Remember nighttime as an elementary schooler? We would play in the backyard, not worried about grades or social lives, feet glowing on the lawn. Skechers used to be the only shoes we were willing to wear. If you didn’t produce a strobe light every time you stomped your feet, you weren’t one of the cool kids.
What happened?
Nowadays, Skechers are maligned and avoided at all costs. The Skechers store in the mall lies barren, populated sparsely with parents and third graders. No longer do our feet light up with every step.
Maybe it’s the tacky colors or the gimmicky lights, but Skechers fails to appeal to America’s teenagers. I am also guilty of this. I remember when I first switched out my velcro shoes for shoelaces. I felt something almost like relief, as if I had just destroyed the evidence of a crime.
But it doesn’t have to be this way. Imagine a campus of high schoolers wearing Skechers. Imagine seeing a sea of oversaturated colors every time you looked down. Imagine not having to take three seconds every day to tie your shoelaces. We can make this a reality. Change starts with us.
I personally began the healing process as part of a journalism assignment. I dreaded the day that I would have to dip my feet back into the world of Skechers.
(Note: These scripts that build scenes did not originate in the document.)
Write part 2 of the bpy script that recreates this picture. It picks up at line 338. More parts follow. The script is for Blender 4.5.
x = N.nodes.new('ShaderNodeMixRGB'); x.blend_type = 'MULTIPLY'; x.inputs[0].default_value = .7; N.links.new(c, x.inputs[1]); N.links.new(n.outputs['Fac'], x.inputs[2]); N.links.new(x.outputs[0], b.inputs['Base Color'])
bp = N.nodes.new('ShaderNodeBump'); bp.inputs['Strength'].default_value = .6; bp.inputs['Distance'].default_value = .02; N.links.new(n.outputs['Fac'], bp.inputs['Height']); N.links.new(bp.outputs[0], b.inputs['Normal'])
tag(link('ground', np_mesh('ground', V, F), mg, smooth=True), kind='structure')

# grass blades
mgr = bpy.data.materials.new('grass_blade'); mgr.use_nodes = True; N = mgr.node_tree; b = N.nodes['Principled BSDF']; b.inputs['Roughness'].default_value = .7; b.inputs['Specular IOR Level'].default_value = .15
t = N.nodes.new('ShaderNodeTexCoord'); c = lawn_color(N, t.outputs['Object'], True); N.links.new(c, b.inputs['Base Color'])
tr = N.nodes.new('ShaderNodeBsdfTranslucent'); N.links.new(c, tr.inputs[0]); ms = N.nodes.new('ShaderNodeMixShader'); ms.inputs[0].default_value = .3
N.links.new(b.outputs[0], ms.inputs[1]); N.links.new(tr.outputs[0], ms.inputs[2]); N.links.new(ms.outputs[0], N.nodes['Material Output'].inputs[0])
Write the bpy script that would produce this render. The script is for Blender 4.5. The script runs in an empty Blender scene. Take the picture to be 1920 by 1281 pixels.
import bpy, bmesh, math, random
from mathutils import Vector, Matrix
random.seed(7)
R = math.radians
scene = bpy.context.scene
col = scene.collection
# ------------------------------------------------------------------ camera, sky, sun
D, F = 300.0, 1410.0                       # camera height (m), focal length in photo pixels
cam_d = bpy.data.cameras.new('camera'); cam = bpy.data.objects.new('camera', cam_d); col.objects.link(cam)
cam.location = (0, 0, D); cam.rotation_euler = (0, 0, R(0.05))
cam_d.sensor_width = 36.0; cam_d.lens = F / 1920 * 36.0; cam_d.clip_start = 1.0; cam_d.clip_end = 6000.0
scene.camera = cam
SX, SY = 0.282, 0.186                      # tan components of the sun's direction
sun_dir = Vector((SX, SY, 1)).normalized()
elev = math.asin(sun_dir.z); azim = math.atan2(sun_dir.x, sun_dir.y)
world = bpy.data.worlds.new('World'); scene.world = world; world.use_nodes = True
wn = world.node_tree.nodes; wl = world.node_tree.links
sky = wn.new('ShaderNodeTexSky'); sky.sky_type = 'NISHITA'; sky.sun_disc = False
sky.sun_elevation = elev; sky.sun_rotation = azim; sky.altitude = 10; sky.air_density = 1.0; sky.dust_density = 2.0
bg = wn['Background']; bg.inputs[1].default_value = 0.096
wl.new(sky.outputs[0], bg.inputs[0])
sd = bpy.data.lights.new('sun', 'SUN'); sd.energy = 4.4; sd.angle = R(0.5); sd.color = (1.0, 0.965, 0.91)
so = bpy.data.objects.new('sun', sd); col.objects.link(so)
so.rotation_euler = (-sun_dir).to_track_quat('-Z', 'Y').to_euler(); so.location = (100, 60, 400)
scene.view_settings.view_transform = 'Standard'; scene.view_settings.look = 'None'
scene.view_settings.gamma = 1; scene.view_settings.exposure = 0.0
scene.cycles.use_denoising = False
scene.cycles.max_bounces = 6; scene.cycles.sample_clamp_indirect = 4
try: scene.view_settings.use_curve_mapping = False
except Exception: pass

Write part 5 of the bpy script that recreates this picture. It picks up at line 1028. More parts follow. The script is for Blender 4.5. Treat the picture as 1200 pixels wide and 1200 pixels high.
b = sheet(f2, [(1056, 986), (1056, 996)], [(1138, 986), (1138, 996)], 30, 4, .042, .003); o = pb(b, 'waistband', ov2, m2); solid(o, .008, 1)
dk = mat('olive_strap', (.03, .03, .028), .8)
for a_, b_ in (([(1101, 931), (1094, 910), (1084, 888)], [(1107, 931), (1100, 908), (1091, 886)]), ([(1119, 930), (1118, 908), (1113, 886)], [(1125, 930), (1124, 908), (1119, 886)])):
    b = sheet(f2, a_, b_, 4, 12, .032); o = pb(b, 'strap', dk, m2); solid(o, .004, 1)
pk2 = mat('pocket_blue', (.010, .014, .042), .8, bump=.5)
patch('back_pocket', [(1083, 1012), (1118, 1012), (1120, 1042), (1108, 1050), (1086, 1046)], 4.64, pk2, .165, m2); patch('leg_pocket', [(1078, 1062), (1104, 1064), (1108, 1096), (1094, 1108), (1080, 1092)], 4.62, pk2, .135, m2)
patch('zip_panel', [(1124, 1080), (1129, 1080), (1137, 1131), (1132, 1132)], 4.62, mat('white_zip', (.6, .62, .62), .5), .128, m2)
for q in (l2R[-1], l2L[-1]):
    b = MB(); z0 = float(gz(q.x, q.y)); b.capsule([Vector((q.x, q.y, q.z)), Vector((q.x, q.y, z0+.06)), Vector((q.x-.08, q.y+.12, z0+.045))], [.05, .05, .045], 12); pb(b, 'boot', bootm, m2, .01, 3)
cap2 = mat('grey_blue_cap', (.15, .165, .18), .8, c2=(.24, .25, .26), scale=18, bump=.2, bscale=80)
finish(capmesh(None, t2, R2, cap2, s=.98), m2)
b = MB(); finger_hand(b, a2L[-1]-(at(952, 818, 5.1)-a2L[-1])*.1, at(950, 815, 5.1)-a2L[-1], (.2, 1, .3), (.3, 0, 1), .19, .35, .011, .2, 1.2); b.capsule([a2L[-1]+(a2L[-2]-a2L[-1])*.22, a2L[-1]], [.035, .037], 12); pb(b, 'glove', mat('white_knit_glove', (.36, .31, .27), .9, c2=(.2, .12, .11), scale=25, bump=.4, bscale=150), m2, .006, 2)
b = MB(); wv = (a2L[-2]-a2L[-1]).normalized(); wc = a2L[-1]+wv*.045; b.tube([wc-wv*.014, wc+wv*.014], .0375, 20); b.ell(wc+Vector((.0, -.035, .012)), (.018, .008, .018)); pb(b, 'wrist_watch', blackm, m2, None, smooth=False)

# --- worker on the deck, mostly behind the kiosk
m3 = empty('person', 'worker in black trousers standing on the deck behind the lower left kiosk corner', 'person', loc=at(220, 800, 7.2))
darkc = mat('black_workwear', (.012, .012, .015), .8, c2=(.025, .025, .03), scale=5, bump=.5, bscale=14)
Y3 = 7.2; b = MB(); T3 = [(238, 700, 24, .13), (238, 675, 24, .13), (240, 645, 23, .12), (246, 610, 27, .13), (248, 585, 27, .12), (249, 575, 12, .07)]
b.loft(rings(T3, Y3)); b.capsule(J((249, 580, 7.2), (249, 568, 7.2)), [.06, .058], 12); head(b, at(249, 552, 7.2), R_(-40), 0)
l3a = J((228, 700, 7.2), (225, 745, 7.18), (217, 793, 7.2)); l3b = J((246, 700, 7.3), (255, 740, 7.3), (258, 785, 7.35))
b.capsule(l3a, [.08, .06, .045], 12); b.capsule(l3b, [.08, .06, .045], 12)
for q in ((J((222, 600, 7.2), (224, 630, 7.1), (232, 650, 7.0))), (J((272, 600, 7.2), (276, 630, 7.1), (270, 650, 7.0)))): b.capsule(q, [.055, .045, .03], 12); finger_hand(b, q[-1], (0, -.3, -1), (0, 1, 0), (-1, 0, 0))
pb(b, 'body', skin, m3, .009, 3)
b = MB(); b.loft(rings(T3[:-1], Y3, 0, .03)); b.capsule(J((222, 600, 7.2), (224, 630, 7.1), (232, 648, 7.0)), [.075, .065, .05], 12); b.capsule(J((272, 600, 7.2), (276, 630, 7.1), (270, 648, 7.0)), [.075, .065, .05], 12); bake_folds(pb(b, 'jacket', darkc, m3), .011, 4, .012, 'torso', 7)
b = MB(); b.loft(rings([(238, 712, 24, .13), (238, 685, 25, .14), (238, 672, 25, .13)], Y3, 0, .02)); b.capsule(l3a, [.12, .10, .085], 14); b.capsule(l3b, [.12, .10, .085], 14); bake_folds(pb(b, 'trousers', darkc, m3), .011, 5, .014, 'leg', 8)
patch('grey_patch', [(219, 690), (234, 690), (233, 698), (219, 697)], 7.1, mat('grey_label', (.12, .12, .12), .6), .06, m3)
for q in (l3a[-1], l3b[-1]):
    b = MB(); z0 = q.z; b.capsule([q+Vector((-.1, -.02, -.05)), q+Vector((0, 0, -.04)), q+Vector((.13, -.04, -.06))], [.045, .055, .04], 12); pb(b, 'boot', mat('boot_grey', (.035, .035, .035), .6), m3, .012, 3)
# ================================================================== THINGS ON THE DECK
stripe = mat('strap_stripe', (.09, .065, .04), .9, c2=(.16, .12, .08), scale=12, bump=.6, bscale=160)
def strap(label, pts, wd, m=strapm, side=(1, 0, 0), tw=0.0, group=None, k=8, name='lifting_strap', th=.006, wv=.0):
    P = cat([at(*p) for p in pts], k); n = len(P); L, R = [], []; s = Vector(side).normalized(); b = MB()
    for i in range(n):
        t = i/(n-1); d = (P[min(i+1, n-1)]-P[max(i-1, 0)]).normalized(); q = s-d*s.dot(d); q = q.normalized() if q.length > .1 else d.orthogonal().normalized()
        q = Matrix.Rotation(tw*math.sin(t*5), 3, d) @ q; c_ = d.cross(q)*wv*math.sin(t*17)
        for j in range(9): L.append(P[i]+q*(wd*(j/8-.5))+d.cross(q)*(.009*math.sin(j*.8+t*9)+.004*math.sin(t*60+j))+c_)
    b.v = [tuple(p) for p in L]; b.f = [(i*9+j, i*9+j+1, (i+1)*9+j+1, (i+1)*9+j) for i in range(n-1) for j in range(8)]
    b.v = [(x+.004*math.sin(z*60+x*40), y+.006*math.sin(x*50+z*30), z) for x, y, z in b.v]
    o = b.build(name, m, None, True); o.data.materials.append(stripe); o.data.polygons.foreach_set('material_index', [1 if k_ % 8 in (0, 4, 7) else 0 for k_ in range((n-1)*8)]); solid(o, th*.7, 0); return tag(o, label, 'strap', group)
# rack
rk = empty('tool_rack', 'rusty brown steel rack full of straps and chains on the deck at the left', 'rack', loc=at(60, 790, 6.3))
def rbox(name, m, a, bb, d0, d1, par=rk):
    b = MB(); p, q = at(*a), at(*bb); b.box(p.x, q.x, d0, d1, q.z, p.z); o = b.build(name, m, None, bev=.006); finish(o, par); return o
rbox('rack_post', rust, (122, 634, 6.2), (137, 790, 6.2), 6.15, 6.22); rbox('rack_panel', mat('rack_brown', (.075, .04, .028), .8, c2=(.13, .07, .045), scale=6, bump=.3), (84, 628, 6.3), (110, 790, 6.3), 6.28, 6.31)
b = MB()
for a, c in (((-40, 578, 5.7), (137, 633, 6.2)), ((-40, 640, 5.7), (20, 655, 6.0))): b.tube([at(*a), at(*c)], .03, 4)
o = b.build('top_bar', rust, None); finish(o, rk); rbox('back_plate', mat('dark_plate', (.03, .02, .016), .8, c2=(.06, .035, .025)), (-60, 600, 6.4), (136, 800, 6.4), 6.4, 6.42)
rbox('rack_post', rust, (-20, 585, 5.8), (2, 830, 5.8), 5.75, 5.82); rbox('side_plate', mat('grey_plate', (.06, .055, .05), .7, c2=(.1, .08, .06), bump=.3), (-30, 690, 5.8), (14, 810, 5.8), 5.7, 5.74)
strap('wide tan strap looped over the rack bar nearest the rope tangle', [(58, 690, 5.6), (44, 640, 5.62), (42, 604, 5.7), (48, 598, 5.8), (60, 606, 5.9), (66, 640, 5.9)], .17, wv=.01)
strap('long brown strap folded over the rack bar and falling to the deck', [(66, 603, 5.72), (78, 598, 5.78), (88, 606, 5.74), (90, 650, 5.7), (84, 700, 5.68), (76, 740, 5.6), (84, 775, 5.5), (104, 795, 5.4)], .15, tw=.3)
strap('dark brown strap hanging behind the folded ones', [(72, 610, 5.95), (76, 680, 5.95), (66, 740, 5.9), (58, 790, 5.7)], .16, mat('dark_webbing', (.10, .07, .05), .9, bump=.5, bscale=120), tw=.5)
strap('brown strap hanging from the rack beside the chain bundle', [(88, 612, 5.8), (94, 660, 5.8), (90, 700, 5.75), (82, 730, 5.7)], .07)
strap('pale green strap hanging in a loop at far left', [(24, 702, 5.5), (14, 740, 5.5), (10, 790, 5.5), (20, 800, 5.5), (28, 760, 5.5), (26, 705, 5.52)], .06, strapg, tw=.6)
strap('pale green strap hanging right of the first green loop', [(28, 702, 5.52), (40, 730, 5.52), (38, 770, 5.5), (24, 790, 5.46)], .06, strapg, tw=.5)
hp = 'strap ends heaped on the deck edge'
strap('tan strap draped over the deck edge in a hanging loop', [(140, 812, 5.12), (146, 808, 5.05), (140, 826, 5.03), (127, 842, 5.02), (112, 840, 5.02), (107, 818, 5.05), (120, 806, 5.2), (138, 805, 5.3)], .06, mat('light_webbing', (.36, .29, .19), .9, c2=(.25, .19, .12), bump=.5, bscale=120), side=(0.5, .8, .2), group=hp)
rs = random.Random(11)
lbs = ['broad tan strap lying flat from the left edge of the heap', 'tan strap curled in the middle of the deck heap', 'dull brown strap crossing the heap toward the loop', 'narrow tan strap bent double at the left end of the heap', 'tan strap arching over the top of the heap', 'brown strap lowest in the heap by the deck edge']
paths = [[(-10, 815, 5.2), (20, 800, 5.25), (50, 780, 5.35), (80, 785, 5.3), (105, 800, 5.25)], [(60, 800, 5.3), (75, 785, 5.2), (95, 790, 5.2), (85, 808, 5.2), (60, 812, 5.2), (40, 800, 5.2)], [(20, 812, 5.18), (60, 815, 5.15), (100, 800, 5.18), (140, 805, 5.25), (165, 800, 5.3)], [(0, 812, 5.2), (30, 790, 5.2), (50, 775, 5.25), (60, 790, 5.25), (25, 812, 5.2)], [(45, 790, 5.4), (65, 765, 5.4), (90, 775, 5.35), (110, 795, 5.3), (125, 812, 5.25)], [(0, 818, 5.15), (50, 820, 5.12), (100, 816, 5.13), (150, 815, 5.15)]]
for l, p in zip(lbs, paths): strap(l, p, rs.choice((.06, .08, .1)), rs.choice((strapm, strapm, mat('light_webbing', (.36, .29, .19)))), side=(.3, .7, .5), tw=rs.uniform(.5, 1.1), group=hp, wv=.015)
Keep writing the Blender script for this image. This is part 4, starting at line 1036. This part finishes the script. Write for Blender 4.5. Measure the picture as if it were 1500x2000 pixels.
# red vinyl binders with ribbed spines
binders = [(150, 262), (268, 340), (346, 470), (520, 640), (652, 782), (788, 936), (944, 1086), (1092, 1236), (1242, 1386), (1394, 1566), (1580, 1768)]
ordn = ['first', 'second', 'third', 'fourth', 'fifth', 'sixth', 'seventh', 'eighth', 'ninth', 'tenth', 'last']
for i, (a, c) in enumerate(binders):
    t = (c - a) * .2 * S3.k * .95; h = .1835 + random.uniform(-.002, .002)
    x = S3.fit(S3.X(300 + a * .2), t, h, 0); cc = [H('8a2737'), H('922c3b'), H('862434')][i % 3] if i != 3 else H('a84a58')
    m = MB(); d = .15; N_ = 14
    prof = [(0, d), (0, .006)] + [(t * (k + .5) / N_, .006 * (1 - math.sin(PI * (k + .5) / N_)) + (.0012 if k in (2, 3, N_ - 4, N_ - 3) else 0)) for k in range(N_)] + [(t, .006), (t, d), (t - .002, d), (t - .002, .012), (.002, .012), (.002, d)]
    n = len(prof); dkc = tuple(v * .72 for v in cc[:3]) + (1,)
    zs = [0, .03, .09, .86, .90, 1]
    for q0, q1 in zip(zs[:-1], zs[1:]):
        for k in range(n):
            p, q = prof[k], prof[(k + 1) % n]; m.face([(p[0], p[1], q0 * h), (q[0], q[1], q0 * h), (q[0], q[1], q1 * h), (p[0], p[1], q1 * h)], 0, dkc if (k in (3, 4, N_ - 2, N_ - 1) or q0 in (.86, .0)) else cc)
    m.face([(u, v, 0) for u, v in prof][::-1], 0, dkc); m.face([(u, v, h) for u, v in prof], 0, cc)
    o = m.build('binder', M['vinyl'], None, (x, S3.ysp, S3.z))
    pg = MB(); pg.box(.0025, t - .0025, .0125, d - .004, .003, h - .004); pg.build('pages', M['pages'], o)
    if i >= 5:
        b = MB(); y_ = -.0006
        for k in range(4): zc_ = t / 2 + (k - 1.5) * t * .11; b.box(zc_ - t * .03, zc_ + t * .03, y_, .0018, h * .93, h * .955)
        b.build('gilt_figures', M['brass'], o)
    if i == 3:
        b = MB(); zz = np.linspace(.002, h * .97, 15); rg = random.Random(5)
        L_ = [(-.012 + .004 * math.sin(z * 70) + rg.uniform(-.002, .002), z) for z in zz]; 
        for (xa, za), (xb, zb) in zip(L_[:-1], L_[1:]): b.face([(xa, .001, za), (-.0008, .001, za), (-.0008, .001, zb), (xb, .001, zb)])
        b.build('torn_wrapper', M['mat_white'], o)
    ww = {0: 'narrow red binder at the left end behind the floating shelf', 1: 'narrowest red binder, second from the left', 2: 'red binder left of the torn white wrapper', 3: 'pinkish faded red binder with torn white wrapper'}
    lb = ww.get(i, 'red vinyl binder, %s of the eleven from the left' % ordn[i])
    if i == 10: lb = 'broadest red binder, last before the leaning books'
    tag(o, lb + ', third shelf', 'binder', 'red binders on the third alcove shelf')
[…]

I imagined the shame, the embarrassment, of endorsing one of the most meme-d brands in the world.
However, the instant that I saw their sneakers on Google Images, I knew I had found the shoes I was always meant to wear.
Since embracing my inner chaos and spending $40 on a pair of Skechers Luminators: Deflecktord – Luma Goo shoes, I have discovered inner peace. I now live entirely in the moment, anchored to reality by the feet. My shoes help distract me from the horrifying truths of our society.
I wear my Deflecktord — Luma Goo shoes in the shower. I wear my Deflecktord — Luma Goo shoes to bed. Of course, I take them off to wash my feet occasionally. I have to keep the insides of my Skechers clean.
If you are too self-conscious to wear light-up shoes, Skechers actually offers less flashy, “adult” shoes as well. However, if you wear these, your culture level will be capped at only 2 out of 10. This is enough to put you just above a non-Skecher wearer, but nowhere near the perfect 10 of every true Skecher patrician.
So go ahead. Ignore your friends and family and perhaps even your better judgment and buy those velcro, brightly colored Skechers. Even though you’ll be socially ostracized and mocked as “childish,” you can take pride in the fact that you are a member of the true elite. Let them make fun of you. If you ever go into a dark room, just tap the ground with your shoes, and boom. Light. Can their Nikes do that?